24. The method of claim 23, wherein a correctable error corresponds to the selected data word exhibiting one erroneous bit.

25. The method of claim 23, wherein a correctable error corresponds to the selected data word exhibiting one erroneous bit.

26. The method of claim 23, wherein the error detection and correction circuitry detects a correctable error in the selected data word and further determines that the selected data word relates to an invalid local memory address, and in response the error controller initiates the background error scrubbing operation to repair the local memory.

27. The method of claim 23, wherein the error detection and correction circuitry detects a correctable error in the selected data word and further determines that the selected data word relates to a valid local memory address, and in response the error controller initiates a read modify write operation to correct the correctable error in the local memory.
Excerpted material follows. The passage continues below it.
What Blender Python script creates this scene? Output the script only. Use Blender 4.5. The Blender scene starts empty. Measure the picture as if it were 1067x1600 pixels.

28. The method of claim 23, wherein the error detection and correction circuitry detects an uncorrectable error in the selected data word and in response the error controller halts and signals an error.

29. The method of claim 28, wherein the error controller initiates a direct memory access (DMA) operation by the DMA circuitry to send a data word from the system memory port to the local memory to repair the local memory.

30. The method of claim 23, wherein the error controller periodically initiates background error scrubbing operations.

31. The method of claim 23, further comprising coupling a second processor to the system memory port.

32. The method of claim 23, wherein the design structure is a netlist.

33. The method of claim 23, wherein the design structure resides on storage medium as a data format used for the exchange of layout data of integrated circuits.